■ AIM
Retype exactly the lines below, beginning with the first and ending with the line where "M['wood_old'], 14), st)" appears.

Dataset entries
┌──

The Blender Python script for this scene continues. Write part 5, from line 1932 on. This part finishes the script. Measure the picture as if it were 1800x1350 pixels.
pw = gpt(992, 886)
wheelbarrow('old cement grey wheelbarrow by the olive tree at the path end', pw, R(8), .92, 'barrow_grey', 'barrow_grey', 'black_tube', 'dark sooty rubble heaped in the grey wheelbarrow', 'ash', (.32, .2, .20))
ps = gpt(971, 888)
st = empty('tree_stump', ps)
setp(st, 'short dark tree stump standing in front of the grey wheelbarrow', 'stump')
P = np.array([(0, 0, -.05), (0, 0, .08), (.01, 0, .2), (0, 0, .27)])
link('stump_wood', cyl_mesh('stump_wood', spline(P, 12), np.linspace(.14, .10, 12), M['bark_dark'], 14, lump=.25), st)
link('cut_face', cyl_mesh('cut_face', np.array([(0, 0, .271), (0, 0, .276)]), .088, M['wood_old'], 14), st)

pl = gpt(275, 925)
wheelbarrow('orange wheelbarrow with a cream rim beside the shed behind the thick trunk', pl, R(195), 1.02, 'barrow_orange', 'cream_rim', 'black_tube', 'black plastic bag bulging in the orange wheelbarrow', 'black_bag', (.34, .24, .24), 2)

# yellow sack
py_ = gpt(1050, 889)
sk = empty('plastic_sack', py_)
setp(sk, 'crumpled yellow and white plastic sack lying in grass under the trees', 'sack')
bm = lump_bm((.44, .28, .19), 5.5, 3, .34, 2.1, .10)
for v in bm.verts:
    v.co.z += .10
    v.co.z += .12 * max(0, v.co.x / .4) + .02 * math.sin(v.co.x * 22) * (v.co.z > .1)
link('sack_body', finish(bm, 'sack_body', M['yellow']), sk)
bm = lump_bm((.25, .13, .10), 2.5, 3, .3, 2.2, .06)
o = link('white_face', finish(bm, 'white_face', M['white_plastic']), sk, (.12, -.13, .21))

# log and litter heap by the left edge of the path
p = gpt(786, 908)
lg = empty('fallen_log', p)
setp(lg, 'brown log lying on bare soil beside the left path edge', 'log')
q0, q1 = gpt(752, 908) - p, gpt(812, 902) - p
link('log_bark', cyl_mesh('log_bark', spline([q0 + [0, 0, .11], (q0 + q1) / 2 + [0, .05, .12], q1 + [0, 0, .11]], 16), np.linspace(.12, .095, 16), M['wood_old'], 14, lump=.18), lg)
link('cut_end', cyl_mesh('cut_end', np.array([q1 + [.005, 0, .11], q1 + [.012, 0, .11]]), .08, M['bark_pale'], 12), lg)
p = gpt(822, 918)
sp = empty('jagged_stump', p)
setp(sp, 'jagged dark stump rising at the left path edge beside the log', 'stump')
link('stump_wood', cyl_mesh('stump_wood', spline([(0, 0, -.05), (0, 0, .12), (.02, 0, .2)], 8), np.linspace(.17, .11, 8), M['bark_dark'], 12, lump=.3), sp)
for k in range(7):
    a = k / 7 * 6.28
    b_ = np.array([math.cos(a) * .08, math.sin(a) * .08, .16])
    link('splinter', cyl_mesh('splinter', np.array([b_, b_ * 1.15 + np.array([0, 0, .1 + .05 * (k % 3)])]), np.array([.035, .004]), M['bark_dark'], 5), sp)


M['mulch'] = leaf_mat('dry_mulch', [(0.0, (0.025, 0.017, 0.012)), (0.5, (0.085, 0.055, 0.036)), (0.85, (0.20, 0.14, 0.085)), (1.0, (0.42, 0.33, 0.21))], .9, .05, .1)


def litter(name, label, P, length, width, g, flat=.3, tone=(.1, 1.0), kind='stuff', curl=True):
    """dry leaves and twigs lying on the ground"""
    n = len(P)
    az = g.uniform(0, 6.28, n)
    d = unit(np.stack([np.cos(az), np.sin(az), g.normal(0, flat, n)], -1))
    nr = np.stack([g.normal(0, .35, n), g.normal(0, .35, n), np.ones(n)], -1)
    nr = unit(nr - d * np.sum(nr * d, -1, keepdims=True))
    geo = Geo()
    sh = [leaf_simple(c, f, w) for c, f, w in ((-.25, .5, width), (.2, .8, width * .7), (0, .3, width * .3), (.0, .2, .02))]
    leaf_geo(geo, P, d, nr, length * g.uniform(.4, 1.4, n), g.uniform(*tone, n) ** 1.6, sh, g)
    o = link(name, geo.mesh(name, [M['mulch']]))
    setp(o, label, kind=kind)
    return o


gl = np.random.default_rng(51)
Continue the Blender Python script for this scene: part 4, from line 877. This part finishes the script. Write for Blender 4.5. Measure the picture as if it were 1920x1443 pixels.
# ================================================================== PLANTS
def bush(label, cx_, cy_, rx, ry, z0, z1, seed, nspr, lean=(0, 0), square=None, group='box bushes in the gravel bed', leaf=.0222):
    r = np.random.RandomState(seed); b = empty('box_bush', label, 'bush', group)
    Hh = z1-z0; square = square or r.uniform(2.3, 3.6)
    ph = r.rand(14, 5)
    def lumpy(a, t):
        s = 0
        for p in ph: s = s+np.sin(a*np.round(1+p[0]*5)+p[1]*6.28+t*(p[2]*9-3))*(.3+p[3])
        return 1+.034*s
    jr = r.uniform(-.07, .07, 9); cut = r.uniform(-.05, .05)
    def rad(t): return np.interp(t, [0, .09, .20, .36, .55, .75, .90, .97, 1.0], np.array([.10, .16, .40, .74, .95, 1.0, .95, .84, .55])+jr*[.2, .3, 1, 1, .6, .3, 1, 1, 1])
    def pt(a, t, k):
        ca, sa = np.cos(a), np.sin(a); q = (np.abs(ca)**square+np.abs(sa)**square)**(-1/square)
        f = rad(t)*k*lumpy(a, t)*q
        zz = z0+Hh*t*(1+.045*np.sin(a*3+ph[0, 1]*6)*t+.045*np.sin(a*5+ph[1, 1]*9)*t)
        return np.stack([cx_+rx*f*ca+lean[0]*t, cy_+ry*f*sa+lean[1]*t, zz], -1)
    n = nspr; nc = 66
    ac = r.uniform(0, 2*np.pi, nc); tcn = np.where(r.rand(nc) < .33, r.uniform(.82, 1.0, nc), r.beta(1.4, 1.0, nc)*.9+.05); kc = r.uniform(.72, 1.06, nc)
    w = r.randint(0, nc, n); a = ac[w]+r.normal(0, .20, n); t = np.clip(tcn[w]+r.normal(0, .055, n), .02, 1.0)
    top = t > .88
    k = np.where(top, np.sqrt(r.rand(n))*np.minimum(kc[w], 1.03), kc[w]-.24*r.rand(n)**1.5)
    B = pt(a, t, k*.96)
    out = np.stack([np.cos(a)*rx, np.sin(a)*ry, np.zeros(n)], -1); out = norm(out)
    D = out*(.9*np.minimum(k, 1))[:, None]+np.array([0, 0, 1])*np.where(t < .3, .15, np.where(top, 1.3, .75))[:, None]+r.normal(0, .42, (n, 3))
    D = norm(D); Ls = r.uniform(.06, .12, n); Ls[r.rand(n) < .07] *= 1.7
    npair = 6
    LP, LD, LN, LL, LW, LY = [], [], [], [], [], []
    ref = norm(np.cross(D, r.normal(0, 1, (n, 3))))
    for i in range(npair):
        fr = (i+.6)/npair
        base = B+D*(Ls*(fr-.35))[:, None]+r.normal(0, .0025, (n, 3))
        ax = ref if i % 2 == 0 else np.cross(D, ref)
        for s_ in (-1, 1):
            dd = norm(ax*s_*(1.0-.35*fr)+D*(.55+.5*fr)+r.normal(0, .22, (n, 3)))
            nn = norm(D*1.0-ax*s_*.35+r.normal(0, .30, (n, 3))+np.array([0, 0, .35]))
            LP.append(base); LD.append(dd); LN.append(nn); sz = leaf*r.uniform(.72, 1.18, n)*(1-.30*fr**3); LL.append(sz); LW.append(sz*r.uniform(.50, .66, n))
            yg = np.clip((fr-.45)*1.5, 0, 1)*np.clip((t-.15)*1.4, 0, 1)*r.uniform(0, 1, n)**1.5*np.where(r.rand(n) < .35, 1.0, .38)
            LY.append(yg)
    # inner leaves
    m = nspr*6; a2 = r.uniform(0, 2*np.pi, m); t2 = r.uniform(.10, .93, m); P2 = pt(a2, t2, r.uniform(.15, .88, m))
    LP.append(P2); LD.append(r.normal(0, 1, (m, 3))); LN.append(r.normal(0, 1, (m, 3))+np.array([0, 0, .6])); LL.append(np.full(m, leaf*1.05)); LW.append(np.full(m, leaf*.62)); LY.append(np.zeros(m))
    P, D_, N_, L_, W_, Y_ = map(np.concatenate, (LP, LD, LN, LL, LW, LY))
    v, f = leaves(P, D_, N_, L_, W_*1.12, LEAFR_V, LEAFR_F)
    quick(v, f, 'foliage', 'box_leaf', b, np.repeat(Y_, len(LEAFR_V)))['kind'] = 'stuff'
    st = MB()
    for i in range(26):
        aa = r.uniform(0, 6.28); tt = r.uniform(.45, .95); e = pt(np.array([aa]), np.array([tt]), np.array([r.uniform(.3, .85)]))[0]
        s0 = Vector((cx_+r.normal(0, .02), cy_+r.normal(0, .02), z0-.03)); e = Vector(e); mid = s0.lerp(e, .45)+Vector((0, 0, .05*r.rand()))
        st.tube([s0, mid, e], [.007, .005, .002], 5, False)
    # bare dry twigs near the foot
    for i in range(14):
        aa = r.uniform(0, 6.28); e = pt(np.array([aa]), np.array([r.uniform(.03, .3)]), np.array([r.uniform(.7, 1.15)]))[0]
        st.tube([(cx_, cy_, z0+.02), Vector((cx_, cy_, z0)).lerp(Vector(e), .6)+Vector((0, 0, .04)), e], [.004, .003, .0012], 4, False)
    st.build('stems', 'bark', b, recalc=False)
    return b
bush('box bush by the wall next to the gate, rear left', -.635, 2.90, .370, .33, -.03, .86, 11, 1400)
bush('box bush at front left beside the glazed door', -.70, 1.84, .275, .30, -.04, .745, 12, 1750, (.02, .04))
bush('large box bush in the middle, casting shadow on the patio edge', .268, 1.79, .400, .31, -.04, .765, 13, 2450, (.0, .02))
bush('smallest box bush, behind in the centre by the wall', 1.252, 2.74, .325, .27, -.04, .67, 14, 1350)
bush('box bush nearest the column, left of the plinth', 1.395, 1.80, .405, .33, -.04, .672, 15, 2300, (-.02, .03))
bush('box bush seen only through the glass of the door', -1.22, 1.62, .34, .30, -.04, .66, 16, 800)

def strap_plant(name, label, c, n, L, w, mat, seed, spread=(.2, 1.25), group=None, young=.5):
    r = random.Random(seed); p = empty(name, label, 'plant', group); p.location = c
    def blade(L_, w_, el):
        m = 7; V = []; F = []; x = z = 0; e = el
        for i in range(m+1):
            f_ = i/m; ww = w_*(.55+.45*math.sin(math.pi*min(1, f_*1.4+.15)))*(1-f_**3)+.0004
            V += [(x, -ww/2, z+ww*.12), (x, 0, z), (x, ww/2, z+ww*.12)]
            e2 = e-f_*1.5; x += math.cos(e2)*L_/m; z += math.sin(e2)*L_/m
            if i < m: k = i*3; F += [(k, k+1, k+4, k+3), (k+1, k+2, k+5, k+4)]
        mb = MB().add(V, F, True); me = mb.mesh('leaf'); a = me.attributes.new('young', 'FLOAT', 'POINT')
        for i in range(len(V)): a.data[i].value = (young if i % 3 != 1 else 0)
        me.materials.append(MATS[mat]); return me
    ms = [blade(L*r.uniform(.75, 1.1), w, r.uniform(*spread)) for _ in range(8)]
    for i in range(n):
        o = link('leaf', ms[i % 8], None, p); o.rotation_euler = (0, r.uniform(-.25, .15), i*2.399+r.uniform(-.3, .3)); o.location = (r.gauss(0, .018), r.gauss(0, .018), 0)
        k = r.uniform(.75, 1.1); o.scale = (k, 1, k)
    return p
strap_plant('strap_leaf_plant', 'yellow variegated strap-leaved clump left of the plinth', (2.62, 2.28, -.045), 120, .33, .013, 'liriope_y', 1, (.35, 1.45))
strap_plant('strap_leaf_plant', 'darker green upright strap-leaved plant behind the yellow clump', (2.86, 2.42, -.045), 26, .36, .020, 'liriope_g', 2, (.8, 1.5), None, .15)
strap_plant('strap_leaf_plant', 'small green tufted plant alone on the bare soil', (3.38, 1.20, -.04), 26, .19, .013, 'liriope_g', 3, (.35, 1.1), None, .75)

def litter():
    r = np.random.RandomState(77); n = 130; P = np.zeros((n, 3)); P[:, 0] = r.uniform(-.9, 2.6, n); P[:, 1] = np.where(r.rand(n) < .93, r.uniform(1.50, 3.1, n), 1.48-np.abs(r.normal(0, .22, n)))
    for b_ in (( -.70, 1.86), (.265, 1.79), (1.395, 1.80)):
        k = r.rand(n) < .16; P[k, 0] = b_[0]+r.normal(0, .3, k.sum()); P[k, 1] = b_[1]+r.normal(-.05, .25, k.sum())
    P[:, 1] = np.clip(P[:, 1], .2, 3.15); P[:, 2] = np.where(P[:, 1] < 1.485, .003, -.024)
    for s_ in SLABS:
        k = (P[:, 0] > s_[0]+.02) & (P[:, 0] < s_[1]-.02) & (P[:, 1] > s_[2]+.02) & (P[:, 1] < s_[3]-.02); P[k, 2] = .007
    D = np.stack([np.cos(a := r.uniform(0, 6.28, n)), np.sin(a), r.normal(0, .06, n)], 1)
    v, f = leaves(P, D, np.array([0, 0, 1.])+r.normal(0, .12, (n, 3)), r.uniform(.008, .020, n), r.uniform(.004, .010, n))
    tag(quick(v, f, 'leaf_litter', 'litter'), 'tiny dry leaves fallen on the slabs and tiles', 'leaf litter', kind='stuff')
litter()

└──

■ COMPLETE OUTPUT
The Blender Python script for this scene continues. Write part 5, from line 1932 on. This part finishes the script. Measure the picture as if it were 1800x1350 pixels.
pw = gpt(992, 886)
wheelbarrow('old cement grey wheelbarrow by the olive tree at the path end', pw, R(8), .92, 'barrow_grey', 'barrow_grey', 'black_tube', 'dark sooty rubble heaped in the grey wheelbarrow', 'ash', (.32, .2, .20))
ps = gpt(971, 888)
st = empty('tree_stump', ps)
setp(st, 'short dark tree stump standing in front of the grey wheelbarrow', 'stump')
P = np.array([(0, 0, -.05), (0, 0, .08), (.01, 0, .2), (0, 0, .27)])
link('stump_wood', cyl_mesh('stump_wood', spline(P, 12), np.linspace(.14, .10, 12), M['bark_dark'], 14, lump=.25), st)
link('cut_face', cyl_mesh('cut_face', np.array([(0, 0, .271), (0, 0, .276)]), .088, M['wood_old'], 14), st)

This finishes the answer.